Synthesis of Metal Nanoparticles

Nanostructured metal particles are used in a variety of applications such as catalysis, superalloys, and thin film coatings in the chemical and electronics industries. Often, the particles are required to be non-aggregated and smaller than 50 nm in diameter so that thin dense metal layers can be synthesized. Furthermore, high demands are set concerning the purity of metal nanoparticles. Traces of oxides make the nanoparticles unusable as their physical properties are changed severely.

Currently synthesis of Bi nanoparticles in hot-wall flow reactors is investigated as Bi nanoparticles find applications in manufacture of phototools. Synthesis of Al as well as Pd has been studied in the past (1,2). In this project a process is developed for production of bismuth nanoparticles with diameters below 50 nm. This process relies on rapid heat transfer by forced convection in a jet aerosol flow condenser in contrast to free convection that is dominant in conventional inert gas evaporation-condensation methods (2). The saturated hot metal vapor is condensed in a cold inert gas stream which also sweeps the newly synthesized particles out of the particle formation zone of the reactor. The aerosol particles further grow by coagulation in the carrier gas stream. Particle growth stops rapidly when the aerosol is quenched by a cooling gas which is introduced from the other side of the tubular reactor at room-temperature. High cooling rates are achieved by the mixing of the hot aerosol with the cooling gas. Thus, the residence time of the particles in the reaction zone can be altered by adjusting the flow rates of the carrier gas and the cooling gas. Including reactor and carrier gas temperature, a total of four parameters is at hand to influence particle size leading to a much better control of particle formation and –growth than hitherto possible. Here the influence of these four parameters on the characteristics of product bismuth particles is investigated experimentally and theoretically. Simulations for synthesis of Bi nanoparticles were carried out accounting for nucleation, condensation and coagulation (3). These simulations mapped out the effect of carrier gas flowrate and process temperature on Bi production rate and on primary particle size. The focus is on developing a procedure for the synthesis of pure and non-aggregated bismuth-nanoparticles with diameters below 50 nm. The results of Bi nanoparticles synthesis as determined by nitrogen adsorption indicate that particles in the range of 30 to 90 nm in diameter are produced. Information on particle morphology and composition will be presented using transmission electron microscopy (TEM) and X-ray diffraction (XRD).
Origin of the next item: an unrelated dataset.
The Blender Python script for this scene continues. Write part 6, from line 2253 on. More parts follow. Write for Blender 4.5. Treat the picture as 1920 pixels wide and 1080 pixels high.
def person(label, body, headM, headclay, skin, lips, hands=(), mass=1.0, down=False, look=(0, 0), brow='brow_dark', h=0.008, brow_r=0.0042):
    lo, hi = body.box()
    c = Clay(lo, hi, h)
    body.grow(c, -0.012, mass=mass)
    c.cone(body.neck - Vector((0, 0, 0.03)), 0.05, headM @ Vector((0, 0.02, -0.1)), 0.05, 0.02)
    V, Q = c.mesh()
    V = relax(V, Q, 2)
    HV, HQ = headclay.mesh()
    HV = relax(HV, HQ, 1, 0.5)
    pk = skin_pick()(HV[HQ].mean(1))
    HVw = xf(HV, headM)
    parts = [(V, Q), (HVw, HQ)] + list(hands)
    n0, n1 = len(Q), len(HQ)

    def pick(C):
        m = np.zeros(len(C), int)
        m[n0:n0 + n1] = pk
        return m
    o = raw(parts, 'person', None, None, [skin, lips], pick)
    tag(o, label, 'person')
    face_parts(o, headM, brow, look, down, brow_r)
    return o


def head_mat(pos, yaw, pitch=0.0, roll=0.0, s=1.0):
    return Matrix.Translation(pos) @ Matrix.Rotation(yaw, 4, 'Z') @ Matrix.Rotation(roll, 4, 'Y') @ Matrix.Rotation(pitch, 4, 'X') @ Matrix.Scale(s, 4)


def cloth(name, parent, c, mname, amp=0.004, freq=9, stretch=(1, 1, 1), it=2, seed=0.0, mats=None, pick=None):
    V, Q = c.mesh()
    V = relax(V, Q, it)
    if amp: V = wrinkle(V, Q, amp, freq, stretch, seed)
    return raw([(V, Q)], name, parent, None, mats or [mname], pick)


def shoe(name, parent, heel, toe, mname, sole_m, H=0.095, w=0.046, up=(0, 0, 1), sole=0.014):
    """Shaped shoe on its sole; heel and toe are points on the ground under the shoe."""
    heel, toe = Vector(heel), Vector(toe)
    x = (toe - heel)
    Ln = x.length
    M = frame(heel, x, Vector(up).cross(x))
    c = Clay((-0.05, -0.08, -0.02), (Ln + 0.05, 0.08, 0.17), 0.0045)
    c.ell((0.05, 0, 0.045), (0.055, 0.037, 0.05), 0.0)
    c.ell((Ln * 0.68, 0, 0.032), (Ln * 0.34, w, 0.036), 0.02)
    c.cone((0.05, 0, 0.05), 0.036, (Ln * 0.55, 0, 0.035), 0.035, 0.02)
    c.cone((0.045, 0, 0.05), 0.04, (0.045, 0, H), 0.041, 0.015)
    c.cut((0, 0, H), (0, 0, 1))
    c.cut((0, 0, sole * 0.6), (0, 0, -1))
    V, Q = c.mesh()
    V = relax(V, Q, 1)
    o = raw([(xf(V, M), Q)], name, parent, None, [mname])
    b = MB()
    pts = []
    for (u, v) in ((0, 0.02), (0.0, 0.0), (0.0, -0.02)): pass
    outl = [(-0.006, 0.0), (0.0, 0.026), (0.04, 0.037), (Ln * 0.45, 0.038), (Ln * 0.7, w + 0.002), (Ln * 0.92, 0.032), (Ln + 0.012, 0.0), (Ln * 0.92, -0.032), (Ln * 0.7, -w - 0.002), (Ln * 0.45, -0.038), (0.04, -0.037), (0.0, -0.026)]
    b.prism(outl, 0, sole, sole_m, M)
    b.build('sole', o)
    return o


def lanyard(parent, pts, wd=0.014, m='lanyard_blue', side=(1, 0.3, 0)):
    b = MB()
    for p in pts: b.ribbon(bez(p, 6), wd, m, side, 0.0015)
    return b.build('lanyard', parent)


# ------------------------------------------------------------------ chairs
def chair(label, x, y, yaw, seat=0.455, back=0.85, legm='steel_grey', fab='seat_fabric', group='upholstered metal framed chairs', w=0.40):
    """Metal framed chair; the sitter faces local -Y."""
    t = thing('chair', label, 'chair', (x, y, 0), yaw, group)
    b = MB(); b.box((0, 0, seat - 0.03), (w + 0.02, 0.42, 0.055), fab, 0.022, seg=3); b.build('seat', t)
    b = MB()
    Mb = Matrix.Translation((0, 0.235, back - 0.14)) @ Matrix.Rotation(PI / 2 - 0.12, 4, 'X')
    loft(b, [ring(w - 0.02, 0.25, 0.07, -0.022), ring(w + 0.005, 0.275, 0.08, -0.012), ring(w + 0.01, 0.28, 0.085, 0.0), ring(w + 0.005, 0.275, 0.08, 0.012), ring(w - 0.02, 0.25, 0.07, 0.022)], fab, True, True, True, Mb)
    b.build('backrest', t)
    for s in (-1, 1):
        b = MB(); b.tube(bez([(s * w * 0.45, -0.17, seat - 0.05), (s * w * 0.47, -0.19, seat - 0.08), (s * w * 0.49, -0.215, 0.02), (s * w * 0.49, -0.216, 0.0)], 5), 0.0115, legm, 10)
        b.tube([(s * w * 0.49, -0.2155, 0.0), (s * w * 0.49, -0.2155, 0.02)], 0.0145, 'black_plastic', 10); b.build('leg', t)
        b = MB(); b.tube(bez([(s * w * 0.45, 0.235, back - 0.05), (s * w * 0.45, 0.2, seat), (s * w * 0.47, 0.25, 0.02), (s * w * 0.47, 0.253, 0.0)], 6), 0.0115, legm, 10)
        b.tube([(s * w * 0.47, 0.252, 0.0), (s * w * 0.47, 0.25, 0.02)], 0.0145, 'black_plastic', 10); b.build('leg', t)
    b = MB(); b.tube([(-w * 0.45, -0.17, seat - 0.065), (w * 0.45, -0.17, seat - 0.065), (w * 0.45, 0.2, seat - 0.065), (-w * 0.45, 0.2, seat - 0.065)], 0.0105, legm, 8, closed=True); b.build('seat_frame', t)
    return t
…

1. V. Haas, R. Birringer, H. Gleiter, S.E. Pratsinis, "Synthesis of Nanostructured Powders in an Aerosol Flow Condenser", J. Aerosol Sci., 28, 1443-1453 (1997).
2. S. Panda, S.E. Pratsinis, "Modeling the Synthesis of Aluminum Particles by Evaporation- Condensation in an Aerosol Flow Reactor", Nanostructured Mater., 5, 755-68 (1995).
3. S. Tsantilis, S.E. Pratsinis, V. Haas, "Modeling of Synthesis of Pd Powders in a Jet Aerosol Flow Condenser", J. Aerosol Sci., 53, 785-803 (1999).